25 April, 2016 - 09:12

We have seen that the production of goods and services generates income for households. Thus, the value of total output equals the value of total income in an economy. But we have also seen that our measure of total income, GDI, includes such things as depreciation and indirect business taxes that are not actually received by households. Households also receive some income, such as transfer payments, that does not count as part of GDP or GDI. Because the income households actually receive plays an important role in determining their consumption, it is useful to examine the relationship between a nation’s total output and the income households actually receive.

The Table 21.3 below traces the path we take in going from GDP to disposable personal income, which equals the income households have available to spend on goods and services. We first convert GDP to GNP and then subtract elements of GNP that do not represent income received by households and add payments such as transfer payments that households receive but do not earn in the production of GNP.

Disposable personal income is either spent for personal consumption or saved by households.

Table 21.3 From GDP to Disposable Personal Income

GDP + net factor earnings from abroad

=

Gross national product (GNP)

GNP − depreciation (consumption capital)

=

Net national product (NNP)

NNP − statistical discrepancy

=

National income (NI)

NI − income earned but not receive taxes on production and imports, social security payroll tax profit taxes, and retained earnings] + transfer payments and other income received but not earned in the production of GNP

=

Personal income (PI)

PI – personal income taxes

=

Disposable personal income (DPI)

 

GDP, a measure of total output, equals GDI, the total income generated in the production of goods and services in an economy.
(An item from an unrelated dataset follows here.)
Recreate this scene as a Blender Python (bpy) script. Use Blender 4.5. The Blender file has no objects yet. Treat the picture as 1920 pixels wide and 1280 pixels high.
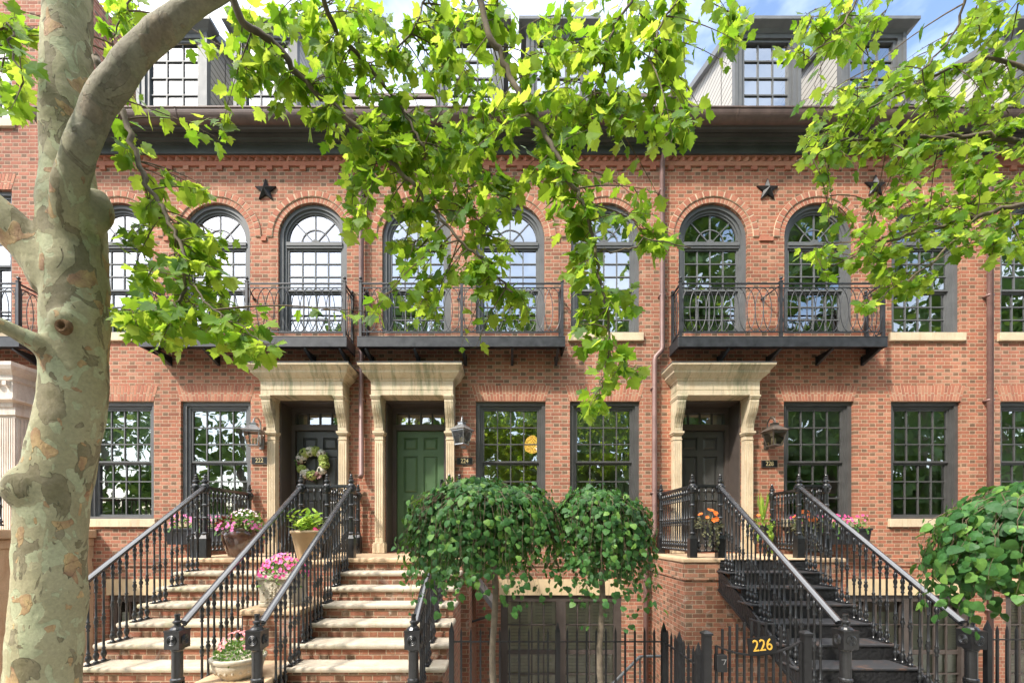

The chart traces the path from GDP to disposable personal income, which equals the income households actually receive. We first convert GDP to GNP. Then, we subtract depreciation to obtain net national product and subtract the statistical discrepancy to arrive at national income (i.e., gross national income [GNI] net of depreciation and the statistical discrepancy). Next, we subtract components of GNP and GNI that do not represent income actually received by households, such as taxes on production and imports, corporate profit and payroll taxes (contributions to social insurance), and corporate retained earnings. We add items such as transfer payments that are income to households but are not part of GNP and GNI. The adjustments shown are the most important adjustments in going from GNP and GNI to disposable personal income; several smaller adjustments (e.g., subsidies, business current enterprises) have been omitted.

KEY TAKEAWAYS

  • Gross domestic product, GDP, equals gross domestic income, GDI, which includes compensation, profits, rental income, indirect taxes, and depreciation.
  • We can use GDP, a measure of total output, to compute disposable personal income, a measure of income received by households and available for them to spend.

TRY IT!

The following income data refer to the same economy for which you had output data in the first part of the previous Try It! Compute GDI from the data below and confirm that your result equals the GDP figure you computed in the previous Try It! Assume that GDP = GNP for this problem (that is, assume all factor incomes are earned and paid in the domestic economy).

Table 21.4

Employee compensation

$700

Social Security payments to households

40

Welfare payments

100

Profits

200

Rental income

50

Net interest

25

Depreciation

50

Indirect taxes

175

 

Case in Point: The GDP–GDI Gap

GDP equals GDI; at least, that is the way it is supposed to work. But in an enormously complex economy, the measurement of these two variables inevitably goes awry. Estimates of the two are never quite equal. In recent years, the absolute value of the gap has been quite sizable. For 2007 and 2008, for example, GDI has differed from GDP by −$81.4 and $160.5 billion per year, respectively. Although the gap seems large, it represents a remarkably small fraction of measured activity—around 1% or less. Of course, 1% of a big number is still a big number. But it is important to remember that, relative to the size of the economy, the gap between GDI and GDP is not large. The gap is listed as a “statistical discrepancy” in the Department of Commerce reporting of the two numbers. Why does the gap exist? From an accounting point of view, it should not. The total value of final goods and services produced must be equal to the total value of income generated in that production. But output is measured from sales and inventory figures collected from just 10% of commercial establishments. Preliminary income figures are obtained from household surveys, but these represent a tiny fraction of households. More complete income data are provided by income tax returns, but these are available to the economists who estimate GDI only after a two- to four-year delay. The Department of Commerce issues revisions of its GDP and GDI estimates as more complete data become available. With each revision, the gap between GDP and GDI estimates is significantly reduced. While GDP and GDI figures cannot provide precise measures of economic activity, they come remarkably close. Indeed, given that the numbers come from entirely different sources, the fact that they come as close as they do provides an impressive check of the accuracy of the department’s estimates of GDP and GDI.

ANSWER TO TRY IT! PROBLEM

GDI equals $1,200. Note that this value equals the value for GDP obtained from the estimate of output in the first part of the previous Try It! Here is the computation:

Table 21.5

Employee compensation

$700

Profits

200

Rental income

50

Net interest

25

Depreciation

50

Indirect taxes

175

GDI

$1,200

 



Once again, note that Social Security and welfare payments to households are transfer payments. They do not represent payments to household factors of production for current output of goods and services, and therefore are not included in GDI.